In this courtyard, many women wore bowler hats, shawls and flared skirts -- traditional dress for the Bolivian highlands. Quispe, who cradled her crying 2-year-old son on her lap, works in a small school-supplies shop in El Alto. Under the Morales administration, she receives a $30 payment for her school-age son, contingent upon school attendance. Quispe said the cash-transfer program, one of two popular with the lower classes (the other aids elderly people), "saves me. We are always short of money, and this helps us very much."
Far down the mountains, in the wealthier neighborhood of San Miguel in southern La Paz, the contrasts to El Alto were stark. Instead of trash and dirt lots, voters walked to the polls with their dogs past chic cafes and BMW and Mercedes-Benz dealerships. Here, many voters think that Morales does not represent their community, that he is leading the country down a dangerous socialist path towards economic stagnation.

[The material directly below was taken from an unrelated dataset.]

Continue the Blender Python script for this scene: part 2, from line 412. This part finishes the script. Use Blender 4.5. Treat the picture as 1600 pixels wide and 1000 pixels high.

"I voted for him in 2005 because of my hopes for change. But he hasn't shown himself capable of managing the country," said Gabriel Barrero, 21, a industrial engineering student at a military college in La Paz. "He has created a lot of division between whites and Indians, between rich and poor. He arrived with good intentions. But he hasn't been able to show concrete improvements. For that reason, I'm now voting for him to go away."
Barrero describes himself as mestizo and middle class. He does not receive any government payments and is increasingly concerned about growing inflation. The Bolivian government has increased its revenue by renegotiating contracts with foreign oil and gas companies, but Barrero thinks this should be invested in private enterprise and not in handouts to the poor.
"I feel things have gotten worse," he said. "I am not the only one. Half of the students from my high school class have left the country, and the other half wants to leave. There isn't any sense of security that this country is developing."